(Dataset items)
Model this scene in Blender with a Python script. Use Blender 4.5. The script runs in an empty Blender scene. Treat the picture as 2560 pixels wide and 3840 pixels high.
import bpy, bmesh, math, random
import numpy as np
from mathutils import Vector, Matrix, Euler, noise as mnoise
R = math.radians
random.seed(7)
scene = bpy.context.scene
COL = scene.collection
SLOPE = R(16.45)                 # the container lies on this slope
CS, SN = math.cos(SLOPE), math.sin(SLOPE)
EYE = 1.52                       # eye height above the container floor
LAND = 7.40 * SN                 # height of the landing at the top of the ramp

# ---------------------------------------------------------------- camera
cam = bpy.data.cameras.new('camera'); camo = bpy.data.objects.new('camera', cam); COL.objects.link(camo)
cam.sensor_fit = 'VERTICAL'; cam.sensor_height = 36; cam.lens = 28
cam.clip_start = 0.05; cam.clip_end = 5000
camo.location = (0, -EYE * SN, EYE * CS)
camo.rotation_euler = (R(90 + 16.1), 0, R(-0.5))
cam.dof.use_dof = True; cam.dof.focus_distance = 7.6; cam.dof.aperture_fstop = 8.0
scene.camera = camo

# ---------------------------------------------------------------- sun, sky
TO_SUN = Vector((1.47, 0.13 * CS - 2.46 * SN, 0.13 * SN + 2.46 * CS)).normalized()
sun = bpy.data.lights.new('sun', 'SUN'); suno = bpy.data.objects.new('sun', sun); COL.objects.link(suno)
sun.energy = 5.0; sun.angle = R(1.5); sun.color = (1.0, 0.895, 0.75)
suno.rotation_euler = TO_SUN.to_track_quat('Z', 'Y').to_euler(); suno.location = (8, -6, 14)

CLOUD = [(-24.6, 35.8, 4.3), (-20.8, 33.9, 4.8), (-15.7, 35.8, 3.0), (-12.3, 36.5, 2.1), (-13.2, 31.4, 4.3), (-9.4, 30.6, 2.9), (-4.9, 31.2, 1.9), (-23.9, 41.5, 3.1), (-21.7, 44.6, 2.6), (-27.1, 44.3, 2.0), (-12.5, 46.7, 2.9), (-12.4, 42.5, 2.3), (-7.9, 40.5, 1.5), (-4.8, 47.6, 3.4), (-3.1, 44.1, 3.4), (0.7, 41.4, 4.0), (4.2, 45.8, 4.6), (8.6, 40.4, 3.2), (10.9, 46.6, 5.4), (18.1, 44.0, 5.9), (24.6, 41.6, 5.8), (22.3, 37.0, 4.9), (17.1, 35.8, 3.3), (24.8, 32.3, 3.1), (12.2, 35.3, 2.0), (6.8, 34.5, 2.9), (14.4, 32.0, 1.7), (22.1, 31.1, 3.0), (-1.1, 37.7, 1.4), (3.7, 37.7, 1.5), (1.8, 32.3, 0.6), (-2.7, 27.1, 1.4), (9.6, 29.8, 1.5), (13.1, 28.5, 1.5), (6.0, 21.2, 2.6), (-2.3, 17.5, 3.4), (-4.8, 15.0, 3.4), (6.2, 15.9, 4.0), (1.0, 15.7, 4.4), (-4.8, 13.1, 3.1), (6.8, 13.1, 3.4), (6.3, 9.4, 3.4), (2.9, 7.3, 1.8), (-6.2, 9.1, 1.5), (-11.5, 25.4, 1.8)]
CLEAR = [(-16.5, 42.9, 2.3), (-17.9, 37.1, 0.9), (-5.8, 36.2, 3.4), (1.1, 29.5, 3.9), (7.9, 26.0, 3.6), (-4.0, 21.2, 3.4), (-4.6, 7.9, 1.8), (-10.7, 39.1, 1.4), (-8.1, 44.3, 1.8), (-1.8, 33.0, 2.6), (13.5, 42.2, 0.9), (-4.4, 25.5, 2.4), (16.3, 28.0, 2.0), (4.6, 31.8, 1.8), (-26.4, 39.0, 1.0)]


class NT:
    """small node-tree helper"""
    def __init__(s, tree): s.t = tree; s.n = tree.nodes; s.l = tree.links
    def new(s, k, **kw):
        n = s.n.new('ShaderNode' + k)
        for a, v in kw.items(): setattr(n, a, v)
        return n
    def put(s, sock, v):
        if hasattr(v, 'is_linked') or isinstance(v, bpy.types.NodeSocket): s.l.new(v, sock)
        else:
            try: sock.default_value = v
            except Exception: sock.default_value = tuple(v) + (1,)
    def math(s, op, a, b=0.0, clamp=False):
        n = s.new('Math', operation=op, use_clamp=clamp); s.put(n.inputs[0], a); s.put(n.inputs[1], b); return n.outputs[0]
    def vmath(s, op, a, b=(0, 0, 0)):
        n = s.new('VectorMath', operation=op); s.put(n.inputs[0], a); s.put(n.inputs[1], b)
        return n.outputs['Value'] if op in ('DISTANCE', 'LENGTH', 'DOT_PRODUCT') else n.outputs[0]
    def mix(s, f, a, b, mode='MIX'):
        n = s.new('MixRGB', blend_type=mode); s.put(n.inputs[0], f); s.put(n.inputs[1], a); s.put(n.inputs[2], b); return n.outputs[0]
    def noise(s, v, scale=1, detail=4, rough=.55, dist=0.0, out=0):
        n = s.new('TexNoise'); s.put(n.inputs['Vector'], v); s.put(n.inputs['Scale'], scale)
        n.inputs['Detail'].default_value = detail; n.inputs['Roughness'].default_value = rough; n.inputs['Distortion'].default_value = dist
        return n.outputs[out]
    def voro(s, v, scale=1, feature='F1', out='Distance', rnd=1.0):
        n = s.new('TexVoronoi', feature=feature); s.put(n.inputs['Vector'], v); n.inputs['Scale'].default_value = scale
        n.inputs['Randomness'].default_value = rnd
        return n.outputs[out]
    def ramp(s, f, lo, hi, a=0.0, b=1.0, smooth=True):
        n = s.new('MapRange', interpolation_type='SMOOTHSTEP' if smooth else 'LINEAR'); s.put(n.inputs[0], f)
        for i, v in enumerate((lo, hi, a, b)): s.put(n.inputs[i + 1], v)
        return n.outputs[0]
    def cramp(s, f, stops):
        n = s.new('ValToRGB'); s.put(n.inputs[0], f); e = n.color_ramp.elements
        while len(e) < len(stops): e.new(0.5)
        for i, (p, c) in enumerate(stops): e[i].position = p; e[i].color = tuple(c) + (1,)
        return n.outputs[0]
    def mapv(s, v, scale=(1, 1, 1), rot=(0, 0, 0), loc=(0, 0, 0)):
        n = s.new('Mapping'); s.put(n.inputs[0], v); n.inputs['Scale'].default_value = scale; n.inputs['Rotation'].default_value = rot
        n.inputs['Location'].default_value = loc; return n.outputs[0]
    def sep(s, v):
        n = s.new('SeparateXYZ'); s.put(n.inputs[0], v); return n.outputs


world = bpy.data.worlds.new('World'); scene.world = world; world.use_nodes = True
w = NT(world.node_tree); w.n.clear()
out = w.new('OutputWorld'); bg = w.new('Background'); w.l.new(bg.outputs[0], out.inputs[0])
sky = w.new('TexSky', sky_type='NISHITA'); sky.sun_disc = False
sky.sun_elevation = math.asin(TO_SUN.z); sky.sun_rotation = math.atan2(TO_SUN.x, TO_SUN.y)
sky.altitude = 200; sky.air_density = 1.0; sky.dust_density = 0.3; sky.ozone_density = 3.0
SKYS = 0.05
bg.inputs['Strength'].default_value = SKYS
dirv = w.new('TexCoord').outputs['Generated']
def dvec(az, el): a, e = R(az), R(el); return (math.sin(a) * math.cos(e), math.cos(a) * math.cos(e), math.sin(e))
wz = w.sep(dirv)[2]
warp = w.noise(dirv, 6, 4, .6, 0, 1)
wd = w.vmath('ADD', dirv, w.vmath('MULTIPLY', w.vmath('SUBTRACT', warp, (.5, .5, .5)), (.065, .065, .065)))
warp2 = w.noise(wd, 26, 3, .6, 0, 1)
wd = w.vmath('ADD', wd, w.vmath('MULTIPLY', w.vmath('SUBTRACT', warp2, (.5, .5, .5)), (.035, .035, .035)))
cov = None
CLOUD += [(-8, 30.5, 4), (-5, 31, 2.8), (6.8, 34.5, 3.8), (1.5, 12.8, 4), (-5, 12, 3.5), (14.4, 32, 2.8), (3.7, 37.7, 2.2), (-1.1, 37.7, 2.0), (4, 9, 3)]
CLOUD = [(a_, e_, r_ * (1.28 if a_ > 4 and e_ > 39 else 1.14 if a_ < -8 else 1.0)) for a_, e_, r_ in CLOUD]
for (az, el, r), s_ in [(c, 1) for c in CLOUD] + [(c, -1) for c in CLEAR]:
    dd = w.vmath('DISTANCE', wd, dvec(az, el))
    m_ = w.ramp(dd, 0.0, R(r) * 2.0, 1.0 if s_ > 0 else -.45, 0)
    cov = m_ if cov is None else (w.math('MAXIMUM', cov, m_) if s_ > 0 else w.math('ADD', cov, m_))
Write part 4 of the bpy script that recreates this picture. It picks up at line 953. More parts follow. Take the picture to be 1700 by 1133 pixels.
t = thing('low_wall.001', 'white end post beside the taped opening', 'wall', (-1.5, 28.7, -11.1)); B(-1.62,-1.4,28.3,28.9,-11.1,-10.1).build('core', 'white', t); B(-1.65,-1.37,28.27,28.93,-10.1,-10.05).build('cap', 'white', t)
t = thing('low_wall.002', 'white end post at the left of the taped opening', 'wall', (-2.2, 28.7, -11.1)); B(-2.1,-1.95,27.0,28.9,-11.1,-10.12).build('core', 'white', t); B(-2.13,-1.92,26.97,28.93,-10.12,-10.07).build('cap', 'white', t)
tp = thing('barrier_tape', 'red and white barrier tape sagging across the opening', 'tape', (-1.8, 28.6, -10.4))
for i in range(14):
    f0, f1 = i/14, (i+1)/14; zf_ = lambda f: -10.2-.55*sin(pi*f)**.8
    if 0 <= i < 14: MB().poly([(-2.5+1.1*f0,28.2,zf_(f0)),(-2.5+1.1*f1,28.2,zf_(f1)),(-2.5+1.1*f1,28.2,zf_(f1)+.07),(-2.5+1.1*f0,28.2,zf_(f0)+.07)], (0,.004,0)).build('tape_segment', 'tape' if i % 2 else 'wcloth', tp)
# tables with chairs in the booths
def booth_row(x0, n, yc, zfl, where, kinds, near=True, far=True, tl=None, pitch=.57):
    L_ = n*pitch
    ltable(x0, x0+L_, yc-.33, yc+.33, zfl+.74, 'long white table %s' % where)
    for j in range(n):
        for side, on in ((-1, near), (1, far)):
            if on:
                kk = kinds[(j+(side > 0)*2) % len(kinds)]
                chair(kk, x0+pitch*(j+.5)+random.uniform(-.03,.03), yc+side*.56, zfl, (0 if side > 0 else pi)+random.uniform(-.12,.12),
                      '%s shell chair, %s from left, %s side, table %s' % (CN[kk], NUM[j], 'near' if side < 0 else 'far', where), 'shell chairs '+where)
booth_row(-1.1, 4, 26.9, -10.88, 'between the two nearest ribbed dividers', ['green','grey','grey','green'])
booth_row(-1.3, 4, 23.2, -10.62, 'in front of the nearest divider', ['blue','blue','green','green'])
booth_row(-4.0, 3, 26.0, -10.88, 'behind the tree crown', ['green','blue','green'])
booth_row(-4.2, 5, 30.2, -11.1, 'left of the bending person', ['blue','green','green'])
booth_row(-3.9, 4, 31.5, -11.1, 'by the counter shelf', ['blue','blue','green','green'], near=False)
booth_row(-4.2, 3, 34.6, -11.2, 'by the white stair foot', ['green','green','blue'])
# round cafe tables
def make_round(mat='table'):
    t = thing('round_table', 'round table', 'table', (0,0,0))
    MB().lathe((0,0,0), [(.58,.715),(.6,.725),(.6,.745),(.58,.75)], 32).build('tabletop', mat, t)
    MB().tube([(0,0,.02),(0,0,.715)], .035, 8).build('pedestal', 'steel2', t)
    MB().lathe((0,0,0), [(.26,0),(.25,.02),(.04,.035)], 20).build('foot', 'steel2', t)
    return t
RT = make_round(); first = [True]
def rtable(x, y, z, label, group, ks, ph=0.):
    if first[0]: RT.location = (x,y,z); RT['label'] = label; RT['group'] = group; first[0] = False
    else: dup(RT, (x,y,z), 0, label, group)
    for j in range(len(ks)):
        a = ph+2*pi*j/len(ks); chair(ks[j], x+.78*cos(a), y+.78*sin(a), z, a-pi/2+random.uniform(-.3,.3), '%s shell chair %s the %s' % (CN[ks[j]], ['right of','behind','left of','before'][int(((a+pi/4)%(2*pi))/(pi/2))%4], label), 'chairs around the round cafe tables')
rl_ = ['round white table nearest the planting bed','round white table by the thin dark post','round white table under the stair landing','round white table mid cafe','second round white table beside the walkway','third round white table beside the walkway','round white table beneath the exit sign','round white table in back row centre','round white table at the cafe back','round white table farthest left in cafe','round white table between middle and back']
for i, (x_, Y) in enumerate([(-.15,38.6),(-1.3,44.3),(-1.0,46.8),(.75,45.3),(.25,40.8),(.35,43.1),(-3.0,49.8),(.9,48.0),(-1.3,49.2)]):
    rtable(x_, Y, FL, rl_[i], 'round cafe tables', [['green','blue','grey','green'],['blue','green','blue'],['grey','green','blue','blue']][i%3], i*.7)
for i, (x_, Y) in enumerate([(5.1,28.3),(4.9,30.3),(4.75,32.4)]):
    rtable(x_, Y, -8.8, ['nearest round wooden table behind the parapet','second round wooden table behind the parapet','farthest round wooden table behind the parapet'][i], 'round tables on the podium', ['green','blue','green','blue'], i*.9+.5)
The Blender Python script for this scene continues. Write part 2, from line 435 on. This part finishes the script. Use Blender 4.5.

### Direction
Find every line that holds "part" and copy it.

### Full solution
Write part 4 of the bpy script that recreates this picture. It picks up at line 953. More parts follow. Take the picture to be 1700 by 1133 pixels.
The Blender Python script for this scene continues. Write part 2, from line 435 on. This part finishes the script. Use Blender 4.5.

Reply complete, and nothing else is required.